Alcohol in my system will always unbalance me. Now that I’m 78 days sober, I’ve come to realize these things about myself and balance: I have no inner voice to guide my balancing, I must learn how to live a balanced life, that this inherit character defect is not something normal people endure and that I will constantly have to monitor this for the rest of my life. Laying it out in the open like that doesn’t seem so daunting a task, just as long as I am willing to work on it.

For myself, recovery is like returning home from exile. I eagerly dive into the task of putting my life back together – securing a job and place to live, paying off debts, restore my driver’s license, rebuild damaged relationships. These external needs are all important, but the strength to consistently follow through on them comes from my spirituality – my relationship with God. By taking time each day to acknowledge His presence and to ask for the Power to do His will, I find a new sense of balance. And with balance comes serenity.

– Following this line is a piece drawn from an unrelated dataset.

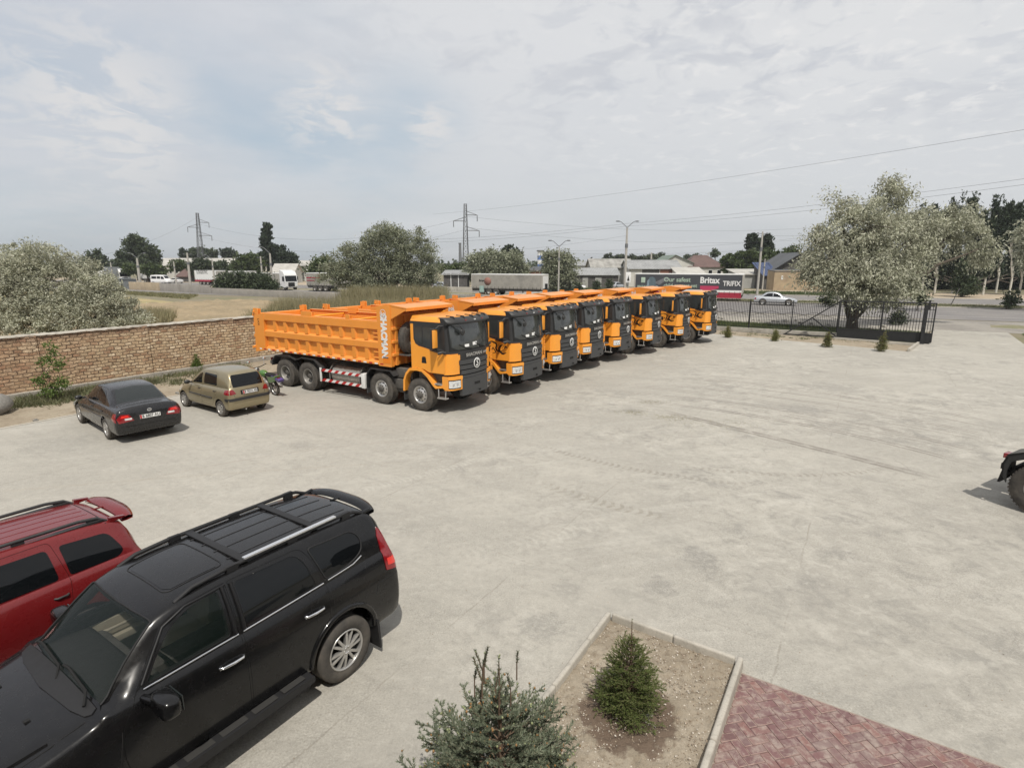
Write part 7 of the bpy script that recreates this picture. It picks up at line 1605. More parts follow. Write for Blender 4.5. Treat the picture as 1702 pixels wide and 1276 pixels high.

Diabetes is one of those things that can throw ones diet out of balance. It’s an ironic thing to have your body crave sugar when it needs it the least. Yet, since I’ve never really had the instinct to eat a balanced diet, my newly acquired eating requirements does balance out in a beneficial way; I’m loosing weight at least.

“Today, I will examine my life to see if the scales have swung too far in any area, or not far enough in some. I will work toward achieving balance.”
-- prayer from The Language of Letting Go, April 30


Manny acquires some smooth-spread Skippy peanut butter, applies it to the disc, and it plays flawlessly. For most people, the relief of completing such a challenging task successfully would follow solace. However unfortunately for Manny, it only leads to his next segway into yet another one-sided discussion on how “…the next generation of DVD players uses a much shorter wave-length laser light, blue rather than red, to read even finer detail pits from the disc; hence the trademark, Blue-ray.”

I nod in understanding. I didn’t have to heart to tell him that Sony does not have an exclusive on the usage of blue lasers on media, that Toshiba also uses them for their HD DVD players.

In conclusion, empathizing with Manny causes me to think like him, if not for a bit. My use of the slang term segway to describe his imbalance and the description of the financially unsuccessful personal transport vehicle Segway is ironically humorous: a self-balancing personal transportation device.